Per gli omaggi di valore unitario superiore a 50,00 euro, invece, si applica il trattamento previsto per le altre spese di rappresentanza e, quindi, sempre secondo la suddetta circ. 34/2009, la deduci­bi­lità sulla base delle regole proprie del DM 19.11.2008.

A fondamento della propria tesi, l’Agenzia delle Entrate richiama la precedente circ. 28.1.2008 n. 7 (§ 5.1), la quale peraltro aveva sostenuto la piena deducibilità delle spese per omaggi (purché ine­renti), a prescindere dal valore unitario degli stessi. La posizione fatta propria dalla circ. 34/2009 sembra inoltre contrastare con uno dei principi cardine che presiedono alla determinazione del reddito dei contribuenti che si avvalgono del regime in esame, vale a dire l’inapplicabilità delle norme del TUIR che prevedono specifiche limitazioni alla deducibilità di determinati costi[6].

Tuttavia, le istruzioni alla compilazione del modello REDDITI PF 2020 (rigo LM5), in relazione alle spese per omaggi, vitto e alloggio, affermano che “dette spese possono essere portate in deduzione per l’intero importo pagato se inerenti all’esercizio dell’attività”.

Con riferimento ai contribuenti che determinano il reddito secondo il regime forfetario per gli autonomi di cui alla L. 23.12.2014 n. 190 (legge di stabilità 2015), il tema della deducibilità degli omaggi non assume alcun rilievo, posto che le spese eventualmente sostenute non sono dedu­ci­bi­li ana­liticamente, essendo il loro ammontare predefinito nel coefficiente di redditività[7].

Ne consegue che le considerazioni sopra esposte con riferimento al regime di vantaggio non sono applicabili a tale regime.

2.1.4 Disciplina ai fini IRAP

Omaggi ai clienti

Con riguardo alla determinazione della base imponibile IRAP per i soggetti IRES[8], in seguito all’a­bro­ga­zione dell’art. 11-bis del DLgs. 15.12.97 n. 446[9], le spese per omaggi sono deducibili per l’importo stan­­ziato a Conto economico.

Per i soggetti IRPEF[10], invece, gli oneri diversi di gestione, tra cui sono classificati gli omaggi, non sono com­presi tra i costi deducibili previsti dall’art. 5-bis del DLgs. 446/97. Di conseguenza, per gli impren­di­to­ri individuali e le società di persone gli omaggi non sono deducibili ai fini IRAP.

Si segnala peraltro che le istruzioni ai modelli di dichiarazione IRAP, fino al modello approvato nel 2012, limitavano la previsione di inde­du­cibi­lità agli omaggi di valore unitario superiore a 50,00 euro (rientranti tra le spese di rappresen­tanza).

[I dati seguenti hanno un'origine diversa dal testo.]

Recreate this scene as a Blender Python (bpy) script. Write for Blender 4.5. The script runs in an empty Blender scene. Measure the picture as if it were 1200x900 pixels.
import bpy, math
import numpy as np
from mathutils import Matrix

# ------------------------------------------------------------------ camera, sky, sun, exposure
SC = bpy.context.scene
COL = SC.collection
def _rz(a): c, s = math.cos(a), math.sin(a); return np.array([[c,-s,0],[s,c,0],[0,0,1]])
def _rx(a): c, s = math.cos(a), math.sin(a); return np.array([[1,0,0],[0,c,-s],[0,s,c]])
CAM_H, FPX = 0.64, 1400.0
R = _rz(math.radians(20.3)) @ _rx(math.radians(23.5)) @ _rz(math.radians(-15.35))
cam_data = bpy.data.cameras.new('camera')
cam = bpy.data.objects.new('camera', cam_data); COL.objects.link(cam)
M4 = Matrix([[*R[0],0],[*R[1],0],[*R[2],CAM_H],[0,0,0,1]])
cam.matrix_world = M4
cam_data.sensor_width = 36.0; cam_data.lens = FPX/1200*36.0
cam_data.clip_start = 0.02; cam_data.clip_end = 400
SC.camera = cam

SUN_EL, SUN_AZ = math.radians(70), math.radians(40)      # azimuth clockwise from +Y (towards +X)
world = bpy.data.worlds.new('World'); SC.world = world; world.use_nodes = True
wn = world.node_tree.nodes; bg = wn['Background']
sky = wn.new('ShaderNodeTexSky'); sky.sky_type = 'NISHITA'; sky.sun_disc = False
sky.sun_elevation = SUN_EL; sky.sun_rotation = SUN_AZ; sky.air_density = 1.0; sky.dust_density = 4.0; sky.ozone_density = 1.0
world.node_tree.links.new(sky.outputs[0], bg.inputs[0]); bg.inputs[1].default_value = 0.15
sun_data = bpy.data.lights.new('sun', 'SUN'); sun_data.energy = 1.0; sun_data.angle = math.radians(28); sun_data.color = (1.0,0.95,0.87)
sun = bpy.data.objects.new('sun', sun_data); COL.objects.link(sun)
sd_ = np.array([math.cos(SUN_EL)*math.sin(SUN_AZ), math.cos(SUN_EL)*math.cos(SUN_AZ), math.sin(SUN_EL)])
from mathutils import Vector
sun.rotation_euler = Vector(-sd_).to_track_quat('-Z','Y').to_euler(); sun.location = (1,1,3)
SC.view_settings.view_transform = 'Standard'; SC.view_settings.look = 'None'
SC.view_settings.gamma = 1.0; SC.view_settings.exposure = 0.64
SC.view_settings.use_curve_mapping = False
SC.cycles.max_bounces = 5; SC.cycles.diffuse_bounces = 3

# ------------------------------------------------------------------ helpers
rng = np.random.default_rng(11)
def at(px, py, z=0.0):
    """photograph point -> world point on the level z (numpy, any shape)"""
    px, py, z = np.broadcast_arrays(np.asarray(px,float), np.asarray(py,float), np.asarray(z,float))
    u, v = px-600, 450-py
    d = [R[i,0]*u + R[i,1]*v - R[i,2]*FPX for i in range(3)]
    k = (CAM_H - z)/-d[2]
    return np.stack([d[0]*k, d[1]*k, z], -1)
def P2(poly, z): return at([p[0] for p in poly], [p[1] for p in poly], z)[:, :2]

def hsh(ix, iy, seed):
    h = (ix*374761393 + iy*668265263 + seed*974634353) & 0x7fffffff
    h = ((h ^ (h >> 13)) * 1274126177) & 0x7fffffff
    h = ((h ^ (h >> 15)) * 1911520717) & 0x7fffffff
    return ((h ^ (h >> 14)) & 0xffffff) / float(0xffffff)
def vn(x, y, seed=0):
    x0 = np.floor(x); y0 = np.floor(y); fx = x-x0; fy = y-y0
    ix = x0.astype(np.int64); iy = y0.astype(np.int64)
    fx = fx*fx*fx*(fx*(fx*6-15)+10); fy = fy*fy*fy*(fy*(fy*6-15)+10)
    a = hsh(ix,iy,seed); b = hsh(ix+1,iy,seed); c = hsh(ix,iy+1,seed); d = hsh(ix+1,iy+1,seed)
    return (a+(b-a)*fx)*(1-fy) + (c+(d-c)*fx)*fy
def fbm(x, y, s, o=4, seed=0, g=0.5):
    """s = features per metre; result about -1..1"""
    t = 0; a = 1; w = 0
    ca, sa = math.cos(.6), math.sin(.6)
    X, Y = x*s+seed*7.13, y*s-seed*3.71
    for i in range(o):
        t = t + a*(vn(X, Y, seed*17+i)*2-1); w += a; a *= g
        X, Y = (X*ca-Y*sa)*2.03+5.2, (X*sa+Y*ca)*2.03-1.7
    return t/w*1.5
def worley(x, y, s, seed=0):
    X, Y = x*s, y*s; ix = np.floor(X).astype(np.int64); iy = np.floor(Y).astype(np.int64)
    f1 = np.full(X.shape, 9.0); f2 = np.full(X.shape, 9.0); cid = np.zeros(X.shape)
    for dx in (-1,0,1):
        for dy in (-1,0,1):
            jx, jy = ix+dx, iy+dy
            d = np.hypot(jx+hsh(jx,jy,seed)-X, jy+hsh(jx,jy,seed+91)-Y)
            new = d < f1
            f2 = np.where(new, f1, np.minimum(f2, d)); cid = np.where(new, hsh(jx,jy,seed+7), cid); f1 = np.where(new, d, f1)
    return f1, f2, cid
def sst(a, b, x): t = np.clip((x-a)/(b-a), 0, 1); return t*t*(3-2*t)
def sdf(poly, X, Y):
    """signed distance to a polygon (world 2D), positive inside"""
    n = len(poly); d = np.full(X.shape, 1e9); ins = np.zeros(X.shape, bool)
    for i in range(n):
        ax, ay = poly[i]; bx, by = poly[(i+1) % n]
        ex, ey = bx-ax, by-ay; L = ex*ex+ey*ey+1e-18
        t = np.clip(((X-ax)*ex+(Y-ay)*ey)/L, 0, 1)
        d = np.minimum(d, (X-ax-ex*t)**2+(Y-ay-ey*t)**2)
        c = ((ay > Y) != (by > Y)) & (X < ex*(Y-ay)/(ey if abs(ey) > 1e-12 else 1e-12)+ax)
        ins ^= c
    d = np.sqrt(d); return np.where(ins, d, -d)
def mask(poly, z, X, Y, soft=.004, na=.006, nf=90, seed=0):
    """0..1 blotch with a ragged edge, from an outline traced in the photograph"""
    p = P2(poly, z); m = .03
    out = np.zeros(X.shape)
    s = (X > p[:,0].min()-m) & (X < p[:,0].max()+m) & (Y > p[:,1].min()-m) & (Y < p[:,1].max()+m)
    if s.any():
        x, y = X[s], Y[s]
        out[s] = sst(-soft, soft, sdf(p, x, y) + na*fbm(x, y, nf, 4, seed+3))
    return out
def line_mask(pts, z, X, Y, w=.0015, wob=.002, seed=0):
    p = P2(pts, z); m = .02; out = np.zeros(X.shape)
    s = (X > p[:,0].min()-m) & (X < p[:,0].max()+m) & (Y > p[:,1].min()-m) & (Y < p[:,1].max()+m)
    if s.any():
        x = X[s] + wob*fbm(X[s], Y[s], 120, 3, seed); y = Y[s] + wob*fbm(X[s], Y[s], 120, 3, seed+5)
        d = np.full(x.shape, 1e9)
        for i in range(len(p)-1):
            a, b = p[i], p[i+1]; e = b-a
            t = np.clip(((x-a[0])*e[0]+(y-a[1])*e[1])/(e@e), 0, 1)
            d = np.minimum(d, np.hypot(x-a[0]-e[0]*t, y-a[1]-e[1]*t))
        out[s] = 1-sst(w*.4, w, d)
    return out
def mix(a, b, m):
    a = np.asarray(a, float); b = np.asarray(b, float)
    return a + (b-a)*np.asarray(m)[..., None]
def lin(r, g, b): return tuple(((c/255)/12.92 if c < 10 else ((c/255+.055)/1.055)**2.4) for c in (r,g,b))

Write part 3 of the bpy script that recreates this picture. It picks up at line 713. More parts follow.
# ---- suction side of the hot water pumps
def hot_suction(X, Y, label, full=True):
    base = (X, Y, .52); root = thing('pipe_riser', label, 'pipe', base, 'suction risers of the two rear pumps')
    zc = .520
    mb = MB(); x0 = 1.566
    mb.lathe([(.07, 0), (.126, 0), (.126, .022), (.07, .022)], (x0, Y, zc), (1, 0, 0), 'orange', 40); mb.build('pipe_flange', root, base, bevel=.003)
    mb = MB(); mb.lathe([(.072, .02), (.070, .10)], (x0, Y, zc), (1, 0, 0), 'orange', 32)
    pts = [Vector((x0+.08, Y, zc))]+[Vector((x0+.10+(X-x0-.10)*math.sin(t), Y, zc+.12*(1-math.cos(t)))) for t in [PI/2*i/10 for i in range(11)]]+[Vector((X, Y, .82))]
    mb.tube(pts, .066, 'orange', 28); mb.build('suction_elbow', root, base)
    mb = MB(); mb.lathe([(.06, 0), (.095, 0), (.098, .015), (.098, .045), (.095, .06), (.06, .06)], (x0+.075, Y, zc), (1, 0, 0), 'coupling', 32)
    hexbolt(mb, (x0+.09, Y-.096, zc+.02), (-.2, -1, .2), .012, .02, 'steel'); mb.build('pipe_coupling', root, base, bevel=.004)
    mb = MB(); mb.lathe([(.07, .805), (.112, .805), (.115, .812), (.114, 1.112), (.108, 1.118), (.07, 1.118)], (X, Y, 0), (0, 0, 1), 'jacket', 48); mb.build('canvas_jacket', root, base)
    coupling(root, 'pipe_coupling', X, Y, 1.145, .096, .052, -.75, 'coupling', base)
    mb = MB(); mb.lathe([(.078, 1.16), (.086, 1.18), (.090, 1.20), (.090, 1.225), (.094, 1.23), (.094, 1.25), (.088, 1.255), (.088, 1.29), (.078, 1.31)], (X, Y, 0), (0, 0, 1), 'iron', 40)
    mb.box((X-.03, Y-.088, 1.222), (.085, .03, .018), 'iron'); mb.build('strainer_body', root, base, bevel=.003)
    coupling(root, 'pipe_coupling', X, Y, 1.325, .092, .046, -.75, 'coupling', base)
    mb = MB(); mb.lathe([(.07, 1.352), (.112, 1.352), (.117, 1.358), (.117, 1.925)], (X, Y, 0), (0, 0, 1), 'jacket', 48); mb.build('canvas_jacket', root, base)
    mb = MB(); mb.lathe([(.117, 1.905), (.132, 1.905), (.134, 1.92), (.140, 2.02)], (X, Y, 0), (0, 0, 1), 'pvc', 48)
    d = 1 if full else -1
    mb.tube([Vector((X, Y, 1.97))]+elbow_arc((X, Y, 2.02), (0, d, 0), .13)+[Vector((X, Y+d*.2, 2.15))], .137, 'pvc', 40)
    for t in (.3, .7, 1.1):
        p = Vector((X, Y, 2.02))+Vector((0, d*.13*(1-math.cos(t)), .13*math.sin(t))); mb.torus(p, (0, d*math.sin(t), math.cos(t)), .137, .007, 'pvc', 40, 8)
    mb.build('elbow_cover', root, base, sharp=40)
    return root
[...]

Omaggi ai dipendenti e ai soggetti assimilati

Per quanto riguarda i soggetti IRES[11], l’art. 5 co. 1 e 3 del DLgs. 446/97 prevede l’indeducibilità dei costi relativi al personale, anche se contabilizzati in Conto economico in voci diverse dalla B.9 (spese per il personale).

Il precedente art. 11 co. 2 del DLgs. 446/97 sembrava escludere in ogni caso la deducibilità dal­l’im­­po­ni­bile IRAP degli omaggi ai dipendenti (e collaboratori coordinati e continuativi). Infatti, secon­do la norma gli omaggi risultavano indeducibili:

  • se contabilizzati tra le spese per il personale quando distribuiti in relazione al rapporto di lavo­ro;
  • se classificati tra gli oneri diversi di gestione.

Ai sensi dell’abrogato art. 11 co. 2 del DLgs. 446/97 erano comunque deducibili “le somme ero­gate a terzi per l’acquisizione di beni e di servizi destinati alla generalità o a categorie dei dipen­denti e dei collaboratori”.

La circ. Agenzia delle Entrate 26.5.2009 n. 27 (§ 1.4) ha precisato che l’abrogazione dell’art. 11 co. 2 del DLgs. 446/97 riveste carattere esclusivamente formale, posto che la regola enunciata dal­la norma sop­­pressa si desume comunque dalla disciplina dell’IRAP, ove sono resi indeducibili, in capo al soggetto pas­sivo, quei costi che non rappresentano, ai fini del tributo, componenti posi­tive imponibili per il soggetto per­cettore.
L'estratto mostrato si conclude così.